The challenge many managers have with acquiring family office capital is the opaque nature of the network, from the fundamental aspect of finding family offices that are actively allocating to venture to deciphering the decidedly bespoke decision making processes.
To help, we launched a family office initiative earlier this year designed to serve as an educational and connective agent for family offices that are interested in deepening their efforts in venture. Over discussions with nearly 75 unique family offices, and summits held in Denver and recently in New York (in concert with Kauffman Fellows), we’ve gathered and synthesized perspectives .
As an aside, if you are a family office that has or will have a venture fund or direct allocation strategy and are interested in getting access to our data reports and family office centered programming, please send me or Hana Yang a note at skaji@firstrepublic.com and hayang@firstrepublic.com respectively to get added to our distribution list.

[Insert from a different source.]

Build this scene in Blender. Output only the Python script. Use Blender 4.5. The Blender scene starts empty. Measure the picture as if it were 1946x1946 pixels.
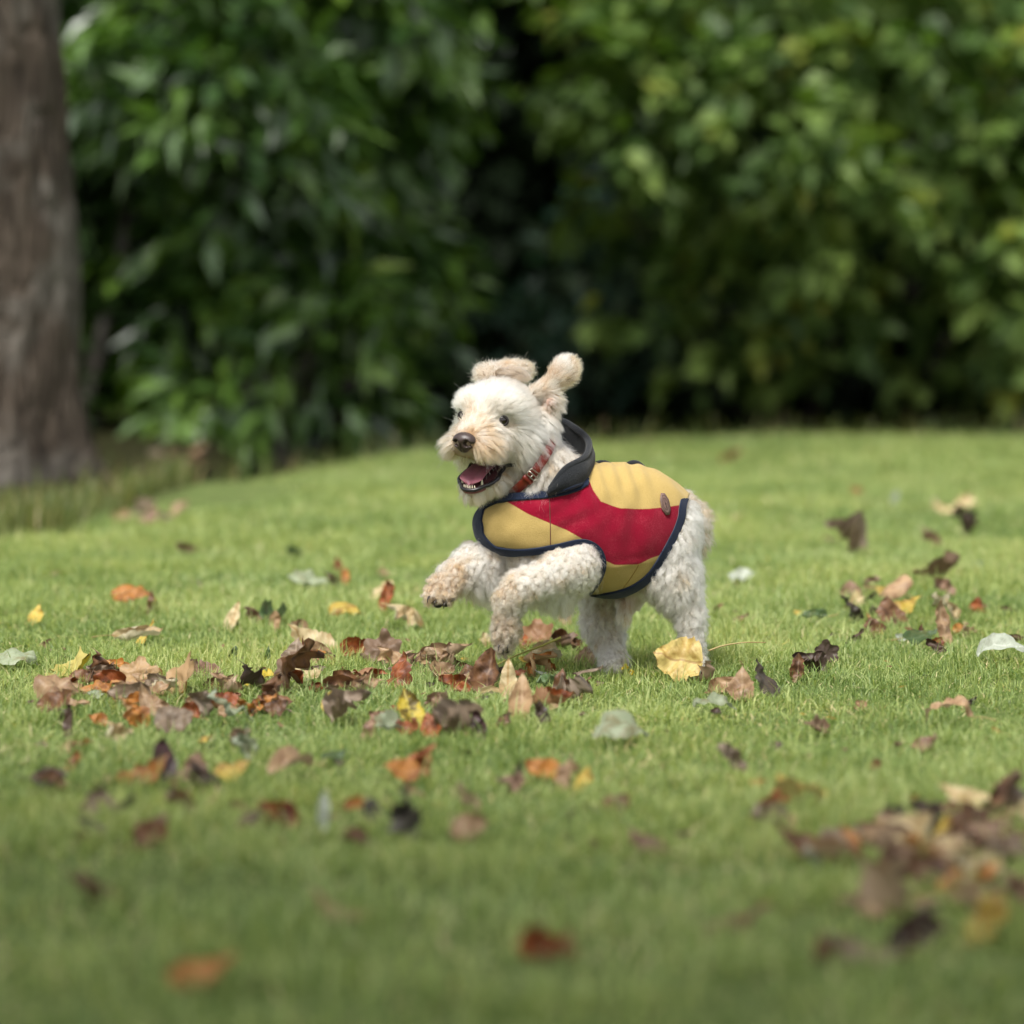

In bullet point form, here’s what we’ve observed in recent discussions:
- Average allocation to private strategies typically range in 10–20% range with 33% to 50% generally reserved for venture fund and direct investing. Family offices whose wealth came outside of the tech sector, and/or those not located in Silicon Valley, the core initial focus has universally been that of fund investing with allocation sizes ranging commonly in the $2MM-$5MM range.
- Decision making is markedly different across family offices, and we did not see a consistent theme to decision making other than we found that family member principals are typically very involved on private investing, even with family offices of scale ($1B+); this may not always be transparent to a venture fund manager, but it was clear that having a family member relationship considerably accelerates allocation probability and speed (one CIO told me that a strong family member recommendation rarely will get rejected unless it poses some type of significant financial or reputational risk).
- The majority of the family offices we spoke to voiced higher interest in investing in smaller, emerging fund types. The reasons ranged from co-investment ability, better mathematics of small funds, and difficult in accessing the top 15–20 venture firms (premium fee and carry economics are a major pet peeve for family offices).
- Many family offices communicated they are increasingly aligning fund and direct investments in areas that are strategic to family operations or historical business (i.e. real estate, retail, etc.). The belief is that this offers benefits such as higher quality/less adverse deal flow, benefit to core wealth generating asset (the actual business of family), and ability to invest directly into companies through tangible value of expertise and network.
- Access to co-investment opportunities continues to be a major driver of fund allocation decisions. Unsurprisingly, family offices prefer investing directly onto cap tables of company, but voiced amenability to SPV’s. For SPV opportunities, we heard unified derision over short fuse opportunities (24–72 hours) and many wondered why more managers didn’t provide great updates on anticipated upcoming financings (regardless of whether co-investment was guaranteed).
- For those that were active in investing in SPV’s, they were generally in favor of opportunity funds (but typically near or concurrent with a Fund III offering). Finally, many acknowledged that logo investing has become rampant, often driven by the psychology of being invested in a unicorn.
- One common struggle that family offices have with respect to venture investing is appropriate portfolio strategy and construction. Thematically, many seemed to gravitate toward a starting strategy of 5–10 of sector specific thematic funds with preference for seed funds that truly lead rounds. Another strategy was to use an emerging manager focused fund of funds as a scout prior to making direct allocations into emerging funds (having a single K-1 is quite appealing to many!)
- Illiquidity continues to be major pain (to which the cycle continues to elongate) & many wondered aloud if they are really getting any alpha relative to other private strategies (i.e. 2nd-4th quartile venture funds offer sub-optimal performance when illiquidity and risk are factored). Secondary strategies were very interesting to most family offices we spoke to.
- Nearly everyone agreed that a dislocation in the macro-environment would provide a great opportunity to invest more in VC vs. pull back (clear belief that we are in early phases of a technology revolution), but the same groups admitted they pulled back in 2008–2010. It’s hard to predict of course, but my experience is fear and greed based investing is difficult to deviate from.
- Late stage valuations provide significant concern, and very few family offices we spoke to had any interest in investing in late stage venture fund investing.